For an island that depends on its natural resources to support its tourism industry, Phuket has an abysmal environmental conservation record. Huge slum communities with little or no public planning now cover what was pristine mangrove forest just a generation ago; an ever-increasing number of sprawling residential estates continue to spring up, covering vegetation with concrete and producing untreated sewage which flows into the sea, even at our most popular beaches.
Relying on authorities to adequately enforce environmental laws is a failed strategy. The evidence for this assertion is in our faces, and even up our noses, every day. Even the easiest of laws to enforce, such as those that restrict double parking on the congested streets of Phuket Town, seldom if ever result in police action. One city parking attendant recently said that calls to police over such violations so rarely resulted in action that most of their ranks had ceased even trying to contact them at all.
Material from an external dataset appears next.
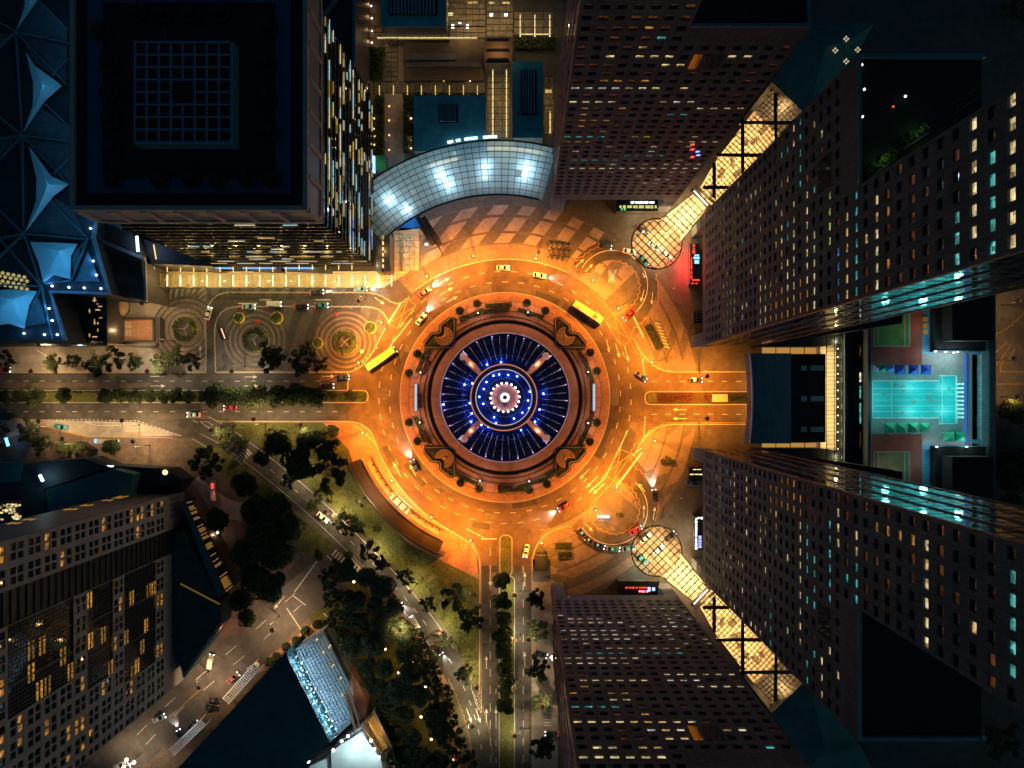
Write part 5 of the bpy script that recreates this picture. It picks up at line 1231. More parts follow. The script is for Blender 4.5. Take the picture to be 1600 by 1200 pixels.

Elsewhere, people tend to follow the rules, not just out of fear of being arrested or fined, but because it is the right thing to do. The Phuket Gazette applauds the dive community for trying to conserve our natural resources and for setting a great example for society at large. But we all need to do a better job at shaming those who break our laws,whether it be by photographing oil dumpers, beeping our horns at those who feel entitled to park their vehicles wherever they want, whenever they want – or even catching police in the act of breaking the very laws they are sworn to uphold.
Fortunately, the technology now exists to deputize the masses. Many of us carry mobile phones with cameras that can directly upload to social media sites, making it possible to report violators in real time.
We have strong environmental laws that need better enforcement, and it is up to each and every one of us to help.